Vikikaynak, özgür kütüphane
Bu sayfa doğrulanmış
Adliye teşkilâtının vaziyeti

Halen Türkiye Cümhuriyetinde bir, birinci reis ve bir baş müddei umumi ile on, ikinci reisi ve elli aza ve 18 baş müddeiumumi muavini ve yirmi beş raportör azadan müteşekkil olmak üzere dört hukuk; dört, ceza; bir ticaret ve bir icra iflas dairelerini muhtevi olan temyiz mahkemesi teşkilatı mevcut olup kaza birliğinin bir cüz'ü olan içtihat birliği ve kanunun her yerde tam olarak tatbiki bu teşkilatla temin edilmektedir.

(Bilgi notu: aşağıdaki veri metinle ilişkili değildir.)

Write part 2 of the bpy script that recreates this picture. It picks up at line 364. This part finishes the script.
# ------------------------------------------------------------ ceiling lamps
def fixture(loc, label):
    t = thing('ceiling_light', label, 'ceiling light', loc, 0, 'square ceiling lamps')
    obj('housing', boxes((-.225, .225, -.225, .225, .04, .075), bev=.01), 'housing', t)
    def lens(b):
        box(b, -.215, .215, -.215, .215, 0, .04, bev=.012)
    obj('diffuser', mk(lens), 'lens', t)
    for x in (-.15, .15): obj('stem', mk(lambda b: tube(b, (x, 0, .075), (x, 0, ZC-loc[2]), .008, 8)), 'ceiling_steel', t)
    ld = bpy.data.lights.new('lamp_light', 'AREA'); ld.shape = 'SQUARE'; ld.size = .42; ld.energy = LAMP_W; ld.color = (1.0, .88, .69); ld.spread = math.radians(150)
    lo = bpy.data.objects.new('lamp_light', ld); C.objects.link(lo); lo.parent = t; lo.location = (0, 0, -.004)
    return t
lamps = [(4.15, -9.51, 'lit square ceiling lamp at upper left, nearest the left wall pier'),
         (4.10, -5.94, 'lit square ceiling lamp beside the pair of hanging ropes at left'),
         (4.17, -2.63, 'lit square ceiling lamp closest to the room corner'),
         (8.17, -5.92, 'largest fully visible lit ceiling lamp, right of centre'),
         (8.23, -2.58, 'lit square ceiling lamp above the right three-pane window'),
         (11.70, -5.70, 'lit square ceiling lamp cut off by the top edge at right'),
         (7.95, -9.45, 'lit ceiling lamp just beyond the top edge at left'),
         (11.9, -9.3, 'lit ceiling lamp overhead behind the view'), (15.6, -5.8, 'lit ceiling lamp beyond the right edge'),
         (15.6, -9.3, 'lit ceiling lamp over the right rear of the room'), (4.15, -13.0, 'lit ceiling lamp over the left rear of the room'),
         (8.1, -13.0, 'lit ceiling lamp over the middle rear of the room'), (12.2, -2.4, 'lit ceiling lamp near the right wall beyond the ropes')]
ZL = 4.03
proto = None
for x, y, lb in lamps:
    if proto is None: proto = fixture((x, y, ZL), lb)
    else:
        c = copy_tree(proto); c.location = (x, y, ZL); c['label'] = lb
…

En yüksek dereceli adalet mercii olan işbu temyiz teşkilatının mürakabesi altında çalışan 32 si müstakil ve 46 si mürettep yani ağır ceza işlerile birlikte asliye mevaddını da rüyet eden ve bir reis ile iki aza ve bir âza muavininden müteşekkil bulunan 78 ağır ceza mahkemesi ve yine 1 reis ile 2 aza ve 1 aza muavininden müteşekkil olmak üzere çalışan (4) asliye ceza, (10) asliye hukuk ve (4) ticaret mahkemesi ve tek hâkimden ibaret almak üzere (145) asliye hukuk mahkemesi, (141) asliye ceza mahkemesi ve yine bir hakim tarafından hem hukuk hem de ceza işlerine bakılan (197) asliye mahkemesi ve (171) tane de hukuk ve ceza mevaddinin sulh kısmına bakan sulh mahkemesi olmak üzere cem'an (750) mahkeme mevcuttur. Bu mahkemelerde filen kaza vazifesini gören (312) si ağır cezada (16) si ticaret mahkemesinde ve (185) i asliye hukukda ve (157) si asliye cezada (183) ü hem asliye hukuk hem asliye cezaya bakan tek hâkimli mahkemelerde (171) i sulh mahkemelerinde ve (10) icra reis muavinliğinde ve (360) i sorgu hâkimliği işlerinde çalışan (1394) hâkim ile bu mahkemeler nezdinde ämme hukukunu temsil eden (507) Cümhuriyet müddeiumumi ve muavini ve (348) icra memuru ve (10) adli tabip mevcuttur. Bunlardan başka ikinci mertebe memuru olarak yine bu mahkemeler nezdinde (465) baş katip ve muavini ve (1923) zabit kâtibi ve (1068)i piyade ve (768) i süvari olmak üzere ceman (1836) mübaşir çalışmaktadır.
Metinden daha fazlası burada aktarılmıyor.